Yup. This would be a neat thing to write an article about if someone could come up with more evidence on motives. No matter which reason given, it would make a good story: "Proto-Freedom Rider", "Privileged Disruptive Rich Lady", or "Too Tired to Be Bigoted".
It doesn't strike me that she did it for any protest, seeing as she said she didn't know about the law. In her day it was customary for black maids to ride with their mistress, so she wouldn't see why she and her maid had to be at different ends of the same bus. And, it's a little ironic she was arrested for not giving up her seat to a black man...it usually went the other way around!

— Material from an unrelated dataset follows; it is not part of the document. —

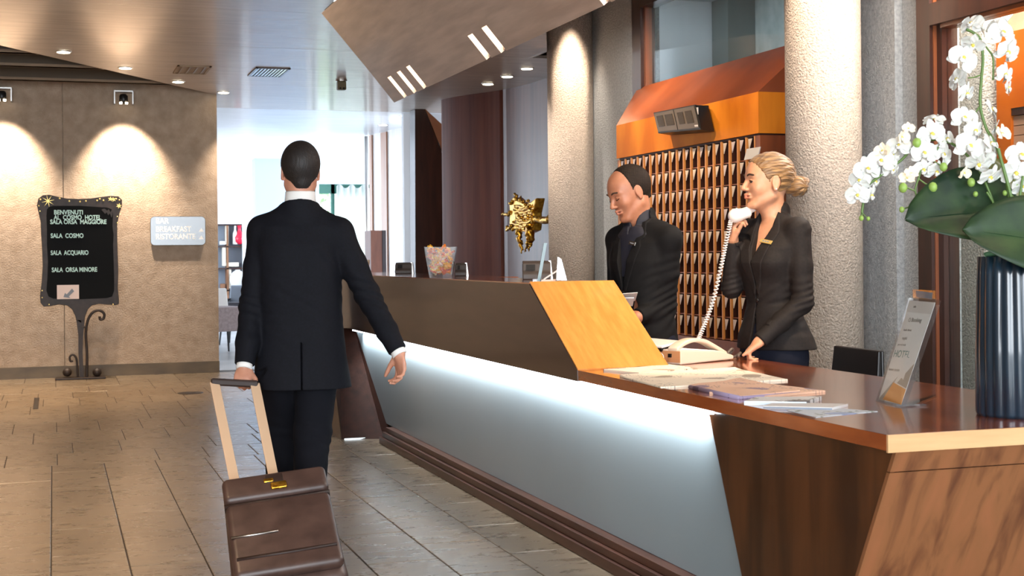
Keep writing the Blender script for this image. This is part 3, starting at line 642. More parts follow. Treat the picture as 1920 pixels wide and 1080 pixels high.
struct(MB().box((-4, 31.7, -.1), (16, 44, -.02)), 'ground', plain('garden_ground', hexc(150,170,120), .9))
# glossy panelled wall on the right of the lounge
pA = at(694, 253, z=3.09); pB = at(778, 234, z=3.09)
gl = struct(MB().prism([(pA.x, pA.y, 0), (pB.x, pB.y, 0), (pB.x+.06, pB.y, 0), (pA.x+.06, pA.y+.04, 0)], (0, 0, 3.09)), 'wall_panelled', tex('gloss_panel', hexc(196,192,190), hexc(216,212,210), (3,3,.4), 2, 4, .18, coat=.6))
dv = (pB-pA)
for u0, u1 in ((.0, .06), (.27, .40)):
    a = pA+dv*u0; b = pA+dv*u1; n_ = Vector((-.02, -.01, 0))
    MB().prism([(a.x, a.y, 0), (b.x, b.y, 0), (b.x-.02, b.y-.01, 0), (a.x-.02, a.y-.01, 0)], (0, 0, 3.08)).build('wood_strip', tex('strip_wood_%d' % int(u0*100), hexc(150,104,80), hexc(176,128,100), (3,3,.4), 3, 4, .3), gl)
a = at(687, 300, Y=20.6)
t = thing('steel_post', 'thin pale vertical post rising to the ceiling left of the panelled lounge wall', 'post', (a.x, a.y, 0))
MB().lathe((a.x, a.y, 0), [(.028, 0), (.028, 3.09)], 12).build('post', M['steel'], t, True); MB().lathe((a.x, a.y, 0), [(.07, 0), (.07, .02)], 16).build('base', M['steel'], t)
a = at(695, 432, Y=19.0); b = at(724, 432, Y=19.0)
t = thing('brown_cabinet', 'tall narrow brown cabinet standing beyond the far end of the counter', 'cabinet', ((a.x+b.x)/2, 19, 0))
MB().box((a.x, 19, 0), (b.x-.06, 19.4, a.z)).build('body', M['brownbox'], t, bevel=.005); MB().box((b.x-.055, 19.01, 0), (b.x, 19.4, a.z)).build('side_panel', plain('cabinet_dark_side', hexc(62,52,54), .5), t, bevel=.005)
# shelf unit
SY = 29.6
def sp(x, y, dy=0): return at(x, y, Y=SY+dy)
t = thing('bookshelf', 'open shelf unit against the far lounge wall left of the walking man', 'shelf', (sp(440, 500).x, SY, 0))
xa, xb = sp(405, 500).x-.6, sp(475, 500).x
for y_ in (420, 461, 502, 543, 584):
    z = sp(440, y_).z; MB().box((xa, SY, z-.03), (xb, SY+.3, z)).build('shelf_board', M['frame'], t)
for x_ in (427, 461, 473):
    x = sp(x_, 500).x; MB().box((x-.02, SY, 0), (x+.02, SY+.3, sp(440, 420).z)).build('upright', M['shelf_wood'], t)
MB().box((xa, SY+.3, 0), (xb, SY+.32, sp(440, 420).z)).build('back_panel', M['greybox'], t)
cnt = 0
for (x0, x1, y0, y1, mt, nm, lb, ct) in ((424,429,423,458,'cream','cream_box','narrow upright cream box on the top shelf','box'), (413,424,452,459,'paper','white_bowl','low white dish on the top shelf beside the cream box','dish'),
        (418,424,463,499,'cream','cream_box','tall cream upright box at the second shelf left end','box'), (425,448,492,500,'cream','lying_book','pale book lying flat on the second shelf','book'),
        (429,434,503,541,'cream','cream_box','cream upright box on the third shelf next to the white vase','box'), (414,423,532,541,'shelf_wood','wooden_box','small brown box on the third shelf','box'),
        (413,419,566,582,'paper','white_box','small white box on the lowest visible shelf','box')):
    a, b = sp(x0, y1), sp(x1, y0)
    o = MB().box((a.x, SY+.03, a.z+.0), (b.x, SY+.2, b.z)).build(nm, M[mt], None, bevel=.01); tag(o, lb, ct)
a = sp(449, 458); t = thing('red_vase', 'small red glass vase with a neck on the top shelf', 'vase', a)
MB().lathe(a, [(.03,0),(.10,.05),(.11,.14),(.05,.25),(.03,.32),(.045,.38)], 16).build('body', M['red'], t, True)
MB().lathe(a+Vector((0,0,.38)), [(.045,0),(.05,.015)], 16).build('rim', M['red'], t)
a = sp(441, 458); t = thing('white_bottle', 'slim white bottle beside the red vase', 'bottle', a)
MB().lathe(a, [(.05,0),(.05,.22),(.02,.3),(.02,.36)], 12).build('body', M['paper'], t, True); MB().lathe(a+Vector((0,0,.36)), [(.022,0),(.022,.03)], 12).build('cap', M['steel'], t)
a = sp(446, 542, -.15); t = thing('ovoid_vase', 'large white egg shaped vase in front of the third shelf', 'vase', a)
MB().ball(a+Vector((0,0,.2)), (.17,.15,.2), 20).build('body', M['paper'], t, True); MB().lathe(a+Vector((0,0,.385)), [(.05,0),(.05,.02)], 16).build('rim', M['paper'], t)
# lounge chairs
def lchair(c, back, cover, name, lab, rz):
    t = thing(name, lab, 'chair', (0, 0, 0)); 
    MB().box((-.26,-.26,.36), (.26,.26,.46)).build('seat', cover, t, bevel=.03)
    MB().prism([(-.25,.20,.46), (.25,.20,.46), (.24,.26,.86), (-.24,.26,.86)], (0,.06,0)).build('backrest', back, t, bevel=.02)
    MB().box((-.28,-.27,.30), (.28,.29,.62)).prism([(-.27,-.2,.62),(-.22,-.2,.66),(-.22,.27,.66),(-.27,.27,.62)], (0,0,.01)).build('cover', cover, t, bevel=.02)
    for x, y in ((-.23,-.23),(.23,-.23),(-.23,.23),(.23,.23)):
        MB().tube([(x, y, .32), (x*1.12, y*1.12, 0)], [.018, .012], 8).build('leg', M['black'], t)
    t.location = c; t.rotation_euler = (0, 0, rz); return t
a = at(434, 664, z=0); lchair((a.x-.12, a.y+.25, 0), M['paper'], M['taupe'], 'lounge_chair', 'taupe covered lounge chair with white back and thin dark legs', .35)
a = at(462, 655, z=0); lchair((a.x+.1, a.y+1.3, 0), M['greybox'], plain('dark_grey_fabric', hexc(70,68,74), .8), 'lounge_chair', 'dark grey chair partly hidden behind the walking man', -.4)
# ================================================================== CEILING FITTINGS
random.seed(5)
def downlight(p, lab, grp, r=.055, z=3.09):
    t = thing('downlight', lab, 'ceiling light', (p.x, p.y, z), grp)
    MB().lathe((p.x, p.y, z-.006), [(r+.014, 0), (r+.014, .006), (r, .006)], 24).build('trim_ring', M['steel'], t)
    MB().lathe((p.x, p.y, z-.009), [(r, 0), (r, .004)], 24).build('lamp', M['lamp'], t)
G1 = 'downlights along the diagonal ceiling edge'
for (x, y), l in zip(((119, 97), (235, 127), (334, 153), (419, 173)), ('downlight nearest the left picture edge, along the diagonal ceiling edge', 'second downlight along the diagonal edge, above the wall spotlight', 'downlight below the dim ceiling grille', 'downlight above the end corner of the warm signboard wall')):
    downlight(at(x, y, z=3.09), l, G1)
for (x, y), l in zip(((915, 157), (951, 143), (988, 128)), ('downlight over the curved wall farthest from the textured column', 'middle downlight of the row over the curved wood wall', 'downlight over the curved wood wall nearest the textured column')):
    downlight(at(x, y, z=3.09), l, 'downlights over the curved wall')
for (x, y), l in zip(((718, 234), (738, 226), (758, 217)), ('small far lounge downlight, leftmost of the row of three', 'middle of the three small far lounge downlights', 'small far lounge downlight nearest the dark pier')):
    downlight(at(x, y, z=3.09), l, 'far lounge downlights')
def grille(px0, py0, px1, py1, name, lab, bright):
    a = at(px0, py1, z=3.09); b = at(px1, py0, z=3.09); y0, y1 = min(a.y, b.y), max(a.y, b.y)
    t = thing(name, lab, 'air grille', ((a.x+b.x)/2, (y0+y1)/2, 3.09))
    f = MB(); w = .02
    for lo, hi in (((a.x, y0), (b.x, y0+w)), ((a.x, y1-w), (b.x, y1)), ((a.x, y0), (a.x+w, y1)), ((b.x-w, y0), (b.x, y1))): f.box((lo[0], lo[1], 3.078), (hi[0], hi[1], 3.09))
    f.build('frame', M['frame'] if bright else M['beam'], t)
    MB().box((a.x+w, y0+w, 3.086), (b.x-w, y1-w, 3.0895)).build('backing', M['black'] if bright else M['beam'], t)
    n = 9 if bright else 4
    for k in range(n):
        x = a.x+w+(b.x-a.x-2*w)*(k+.5)/n
        MB().obox((x, (y0+y1)/2, 3.081), (.014 if bright else .01, 0, .003), (0, (y1-y0)/2-w, 0), (0, 0, .001)).build('slat', M['chrome'] if bright else M['beam'], t)
grille(464, 128, 545, 141, 'air_grille', 'bright slatted air grille in the glossy ceiling', True)
grille(324, 124, 397, 136, 'air_grille', 'dim brown framed air grille near the diagonal ceiling edge', False)
a = at(640, 150, z=3.09); t = thing('smoke_detector', 'small dark detector box hanging from the glossy ceiling', 'detector', a)
MB().lathe(a-Vector((0, 0, .015)), [(.06, 0), (.06, .015)], 20).build('base', M['steel'], t); MB().box((a.x-.045, a.y-.04, 2.985), (a.x+.045, a.y+.04, 3.076)).build('body', plain('detector_brown', hexc(96, 82, 52), .5), t, bevel=.01)
for s in (-1, 1): MB().ball((a.x+s*.018, a.y-.04, 3.0), .012, 8).build('lens', M['black'], t)
# wall spotlights
for px_, lab in ((232, 'black twin wall spotlight above the signboard wall, between the two bright pools'), (3, 'black wall spotlight at the left picture edge')):
    a = at(px_, 180, Y=15.5); t = thing('wall_spotlight', lab, 'spotlight', (a.x, 15.64, a.z))
    MB().box((a.x-.10, 15.50, 3.07), (a.x+.10, 15.66, 3.085)).build('bracket', M['steel'], t)
    for s in (-1, 1):
        MB().box((a.x+s*.095-.006, 15.5, 2.94), (a.x+s*.095+.006, 15.64, 3.07)).build('side_plate', M['steel'], t)
    MB().lathe((a.x, 15.55, 2.95), [(.035, 0), (.045, .03), (.045, .08), (.03, .10)], 16).build('lamp_body', M['black'], t, True)
    for s in (-1, 1): MB().lathe((a.x+s*.03, 15.52, 2.94), [(.014, 0), (.014, .02)], 10).build('lamp', M['lamp'], t)
for x_ in (-1.62, at(3, 180, Y=15.5).x, at(232, 180, Y=15.5).x, at(415, 180, Y=15.5).x+.25):
    w_ = 150 if x_ < 1.2 else 50
    spot('wall_spot_beam', (x_, 15.16, 3.02), (0, .42, -.75), w_, 3500, 66, .75, .02)
    spot('wall_spot_beam', (x_, 15.26, 3.02), (0, .30, -1.6), w_*.5, 3500, 84, .9, .02)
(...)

It doesn't strike me that she did it for any protest, seeing as she said she didn't know about the law. In her day it was customary for black maids to ride with their mistress, so she wouldn't see why she and her maid had to be at different ends of the same bus. And, it's a little ironic she was arrested for not giving up her seat to a black man...it usually went the other way around!
On a newspaper search I found a first usage in 1873 and an 1880 letter to the editor from an Afro-American urging the adoption for reference to black Americans. The usage of the term "African American" goes back much further ( 1830's)
Thank you, Pat, for the fascinating articles. The trunk full of letters sounds like a real treasure--I want to read Pryor's book, and I hope that the family will agree to the release of the love letters!
It's a little like parking in a handicapped space, in a way - after all, the black man who wished to sit there was not free to go take her spot in the white section. The law was a bad law, but her actions in violating it were not laudable. The wasn't about an abstract idea, she inconvenienced a real person. Someone had to stand because she chose to sit in his spot instead of moving.